### The exercise
Repeat the lines of the data that follow, please, starting at the first and stopping after the one with "rp = N('ShaderNodeValToRGB')".

### Given information
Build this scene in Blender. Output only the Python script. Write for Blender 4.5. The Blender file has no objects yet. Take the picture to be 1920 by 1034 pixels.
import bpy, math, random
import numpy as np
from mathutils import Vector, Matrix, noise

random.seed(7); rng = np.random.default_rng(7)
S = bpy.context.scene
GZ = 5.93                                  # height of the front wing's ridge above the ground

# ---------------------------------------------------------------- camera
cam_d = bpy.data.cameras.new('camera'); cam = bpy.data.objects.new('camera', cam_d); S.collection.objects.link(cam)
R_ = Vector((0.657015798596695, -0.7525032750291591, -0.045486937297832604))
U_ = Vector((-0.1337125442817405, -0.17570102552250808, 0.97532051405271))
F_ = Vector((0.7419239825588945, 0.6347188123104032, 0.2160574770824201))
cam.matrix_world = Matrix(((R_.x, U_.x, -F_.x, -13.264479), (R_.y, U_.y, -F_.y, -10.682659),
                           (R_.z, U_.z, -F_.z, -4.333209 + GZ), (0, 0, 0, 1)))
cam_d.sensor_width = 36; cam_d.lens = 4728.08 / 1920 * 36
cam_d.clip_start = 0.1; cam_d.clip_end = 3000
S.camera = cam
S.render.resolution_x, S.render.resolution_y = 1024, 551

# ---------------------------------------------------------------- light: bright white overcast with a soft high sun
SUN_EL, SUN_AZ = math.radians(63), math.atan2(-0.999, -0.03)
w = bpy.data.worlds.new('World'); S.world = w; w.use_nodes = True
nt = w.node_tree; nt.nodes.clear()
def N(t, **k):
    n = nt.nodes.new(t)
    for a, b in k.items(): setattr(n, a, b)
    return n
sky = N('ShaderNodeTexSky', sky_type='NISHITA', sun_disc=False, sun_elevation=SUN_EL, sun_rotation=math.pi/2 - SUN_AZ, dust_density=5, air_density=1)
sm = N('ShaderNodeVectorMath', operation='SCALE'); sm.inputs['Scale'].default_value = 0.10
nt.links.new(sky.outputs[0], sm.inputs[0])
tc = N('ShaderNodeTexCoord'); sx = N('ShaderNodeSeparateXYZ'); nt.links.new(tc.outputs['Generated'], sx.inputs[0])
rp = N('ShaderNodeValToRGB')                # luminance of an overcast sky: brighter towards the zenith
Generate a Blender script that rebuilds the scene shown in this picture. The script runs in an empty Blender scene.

### Written answer
Build this scene in Blender. Output only the Python script. Write for Blender 4.5. The Blender file has no objects yet. Take the picture to be 1920 by 1034 pixels.
import bpy, math, random
import numpy as np
from mathutils import Vector, Matrix, noise

random.seed(7); rng = np.random.default_rng(7)
S = bpy.context.scene
GZ = 5.93                                  # height of the front wing's ridge above the ground

# ---------------------------------------------------------------- camera
cam_d = bpy.data.cameras.new('camera'); cam = bpy.data.objects.new('camera', cam_d); S.collection.objects.link(cam)
R_ = Vector((0.657015798596695, -0.7525032750291591, -0.045486937297832604))
U_ = Vector((-0.1337125442817405, -0.17570102552250808, 0.97532051405271))
F_ = Vector((0.7419239825588945, 0.6347188123104032, 0.2160574770824201))
cam.matrix_world = Matrix(((R_.x, U_.x, -F_.x, -13.264479), (R_.y, U_.y, -F_.y, -10.682659),
                           (R_.z, U_.z, -F_.z, -4.333209 + GZ), (0, 0, 0, 1)))
cam_d.sensor_width = 36; cam_d.lens = 4728.08 / 1920 * 36
cam_d.clip_start = 0.1; cam_d.clip_end = 3000
S.camera = cam
S.render.resolution_x, S.render.resolution_y = 1024, 551

# ---------------------------------------------------------------- light: bright white overcast with a soft high sun
SUN_EL, SUN_AZ = math.radians(63), math.atan2(-0.999, -0.03)
w = bpy.data.worlds.new('World'); S.world = w; w.use_nodes = True
nt = w.node_tree; nt.nodes.clear()
def N(t, **k):
    n = nt.nodes.new(t)
    for a, b in k.items(): setattr(n, a, b)
    return n
sky = N('ShaderNodeTexSky', sky_type='NISHITA', sun_disc=False, sun_elevation=SUN_EL, sun_rotation=math.pi/2 - SUN_AZ, dust_density=5, air_density=1)
sm = N('ShaderNodeVectorMath', operation='SCALE'); sm.inputs['Scale'].default_value = 0.10
nt.links.new(sky.outputs[0], sm.inputs[0])
tc = N('ShaderNodeTexCoord'); sx = N('ShaderNodeSeparateXYZ'); nt.links.new(tc.outputs['Generated'], sx.inputs[0])
rp = N('ShaderNodeValToRGB')                # luminance of an overcast sky: brighter towards the zenith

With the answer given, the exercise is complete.